■ The exercise ■
Count every line that includes the string "Blender" in the entries that follow. Nothing besides the number is needed.

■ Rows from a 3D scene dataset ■
**********
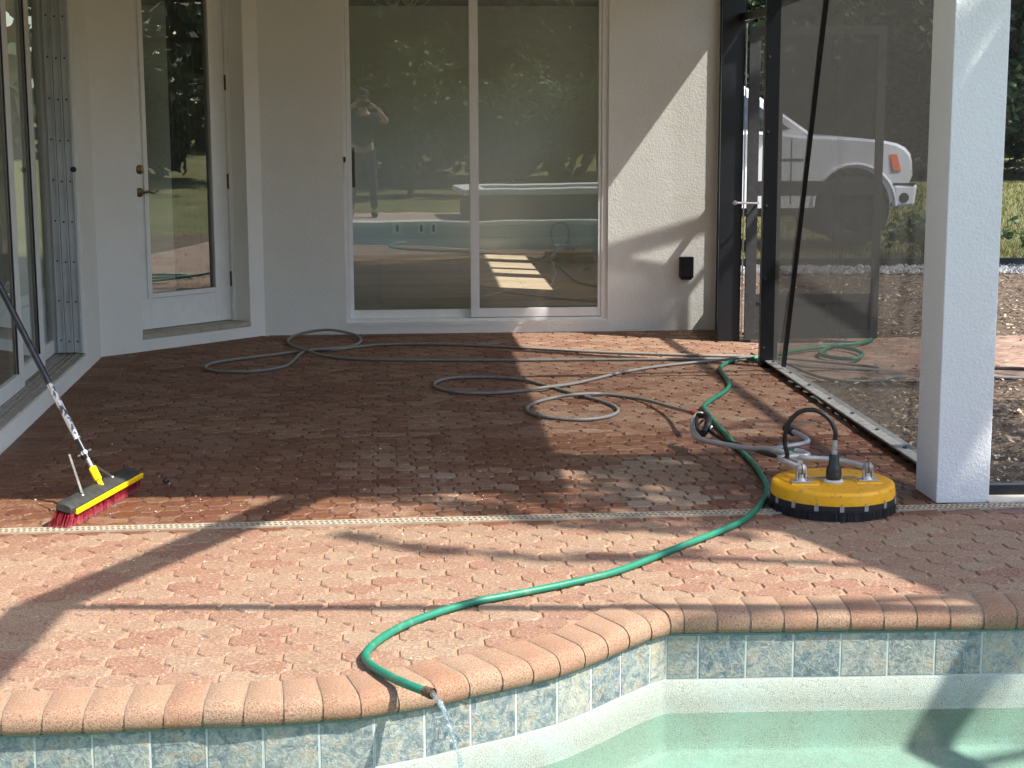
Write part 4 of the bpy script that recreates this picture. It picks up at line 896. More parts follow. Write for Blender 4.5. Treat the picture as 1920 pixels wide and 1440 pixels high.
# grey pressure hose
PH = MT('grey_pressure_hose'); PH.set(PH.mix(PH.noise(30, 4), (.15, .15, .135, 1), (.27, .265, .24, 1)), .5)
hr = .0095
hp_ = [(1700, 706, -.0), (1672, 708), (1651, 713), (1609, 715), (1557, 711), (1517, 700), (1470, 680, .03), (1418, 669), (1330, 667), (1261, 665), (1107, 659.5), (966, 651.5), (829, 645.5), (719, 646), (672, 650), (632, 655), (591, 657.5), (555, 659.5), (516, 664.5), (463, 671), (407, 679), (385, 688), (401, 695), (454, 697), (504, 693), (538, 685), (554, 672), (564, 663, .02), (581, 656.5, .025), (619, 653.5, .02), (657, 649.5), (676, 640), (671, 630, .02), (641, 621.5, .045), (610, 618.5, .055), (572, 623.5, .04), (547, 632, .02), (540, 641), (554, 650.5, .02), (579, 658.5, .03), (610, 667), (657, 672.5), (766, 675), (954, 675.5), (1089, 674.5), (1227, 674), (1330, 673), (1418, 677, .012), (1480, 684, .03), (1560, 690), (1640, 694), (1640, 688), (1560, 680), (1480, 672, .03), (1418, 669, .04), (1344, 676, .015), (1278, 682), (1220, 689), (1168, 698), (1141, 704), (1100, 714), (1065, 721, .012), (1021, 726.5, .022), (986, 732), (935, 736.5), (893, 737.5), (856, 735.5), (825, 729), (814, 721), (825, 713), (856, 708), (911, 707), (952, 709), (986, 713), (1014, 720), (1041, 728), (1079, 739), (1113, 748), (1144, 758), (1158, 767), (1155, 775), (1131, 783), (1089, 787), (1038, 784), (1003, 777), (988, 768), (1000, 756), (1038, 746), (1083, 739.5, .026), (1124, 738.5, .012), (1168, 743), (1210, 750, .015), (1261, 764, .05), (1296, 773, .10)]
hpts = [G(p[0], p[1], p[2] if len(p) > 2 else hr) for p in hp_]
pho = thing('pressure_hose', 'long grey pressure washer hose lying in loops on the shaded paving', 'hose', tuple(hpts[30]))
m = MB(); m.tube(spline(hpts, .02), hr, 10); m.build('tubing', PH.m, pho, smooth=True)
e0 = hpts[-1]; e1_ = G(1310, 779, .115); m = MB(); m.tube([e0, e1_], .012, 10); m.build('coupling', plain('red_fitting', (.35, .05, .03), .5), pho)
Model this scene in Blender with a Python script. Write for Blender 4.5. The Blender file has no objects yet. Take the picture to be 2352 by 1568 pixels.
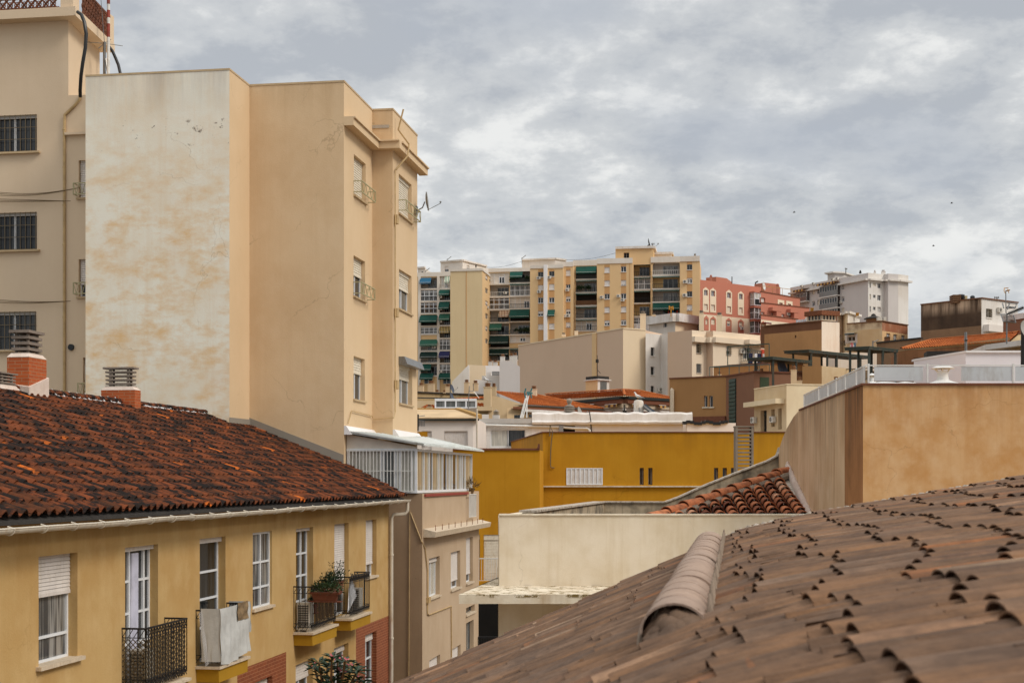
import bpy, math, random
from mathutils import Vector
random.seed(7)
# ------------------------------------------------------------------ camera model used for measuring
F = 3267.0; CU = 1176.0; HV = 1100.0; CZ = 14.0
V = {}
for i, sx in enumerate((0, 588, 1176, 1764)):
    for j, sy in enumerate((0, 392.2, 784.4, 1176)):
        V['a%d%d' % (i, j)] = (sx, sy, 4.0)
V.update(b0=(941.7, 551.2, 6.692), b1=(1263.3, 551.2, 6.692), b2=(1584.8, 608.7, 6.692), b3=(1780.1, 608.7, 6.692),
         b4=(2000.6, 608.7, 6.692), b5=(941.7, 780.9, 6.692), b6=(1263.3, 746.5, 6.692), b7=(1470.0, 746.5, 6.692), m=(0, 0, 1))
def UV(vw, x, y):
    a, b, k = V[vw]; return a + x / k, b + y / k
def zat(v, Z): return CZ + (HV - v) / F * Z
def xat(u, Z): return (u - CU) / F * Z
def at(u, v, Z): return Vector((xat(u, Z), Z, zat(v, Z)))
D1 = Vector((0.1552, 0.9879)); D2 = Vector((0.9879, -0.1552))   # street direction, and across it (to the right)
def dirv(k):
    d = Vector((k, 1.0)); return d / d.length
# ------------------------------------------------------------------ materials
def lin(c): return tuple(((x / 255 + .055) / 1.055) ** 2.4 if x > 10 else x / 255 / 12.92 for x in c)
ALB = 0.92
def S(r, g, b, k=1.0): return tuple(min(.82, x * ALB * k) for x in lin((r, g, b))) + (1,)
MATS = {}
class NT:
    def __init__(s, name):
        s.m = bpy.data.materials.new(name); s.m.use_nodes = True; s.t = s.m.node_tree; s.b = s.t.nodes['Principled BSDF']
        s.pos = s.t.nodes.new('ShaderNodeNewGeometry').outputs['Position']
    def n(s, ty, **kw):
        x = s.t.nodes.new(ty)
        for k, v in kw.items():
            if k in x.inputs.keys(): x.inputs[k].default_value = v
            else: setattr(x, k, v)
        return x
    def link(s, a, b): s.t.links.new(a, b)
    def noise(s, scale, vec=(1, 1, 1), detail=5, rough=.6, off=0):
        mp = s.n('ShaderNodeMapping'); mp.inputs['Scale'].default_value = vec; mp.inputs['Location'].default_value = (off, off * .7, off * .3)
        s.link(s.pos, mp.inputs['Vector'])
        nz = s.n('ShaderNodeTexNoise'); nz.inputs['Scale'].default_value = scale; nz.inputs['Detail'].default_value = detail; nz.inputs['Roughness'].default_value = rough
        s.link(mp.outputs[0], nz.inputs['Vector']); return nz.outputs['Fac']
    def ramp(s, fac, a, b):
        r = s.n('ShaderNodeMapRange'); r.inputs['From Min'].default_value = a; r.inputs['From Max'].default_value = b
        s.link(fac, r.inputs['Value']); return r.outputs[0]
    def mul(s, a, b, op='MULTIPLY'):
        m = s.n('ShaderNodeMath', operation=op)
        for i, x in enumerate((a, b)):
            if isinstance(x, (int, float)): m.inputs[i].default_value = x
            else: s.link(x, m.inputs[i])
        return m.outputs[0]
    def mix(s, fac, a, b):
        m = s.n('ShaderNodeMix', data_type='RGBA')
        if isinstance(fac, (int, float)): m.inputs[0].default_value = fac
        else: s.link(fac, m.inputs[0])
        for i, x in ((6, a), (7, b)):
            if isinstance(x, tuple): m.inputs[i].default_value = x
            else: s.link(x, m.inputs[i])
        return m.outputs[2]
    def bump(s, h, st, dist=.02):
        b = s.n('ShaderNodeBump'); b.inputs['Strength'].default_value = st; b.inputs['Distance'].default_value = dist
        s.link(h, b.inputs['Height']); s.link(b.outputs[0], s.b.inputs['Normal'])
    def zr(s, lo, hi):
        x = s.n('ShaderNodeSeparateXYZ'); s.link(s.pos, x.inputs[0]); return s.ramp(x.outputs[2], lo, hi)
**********
■ Reply to the exercise ■
2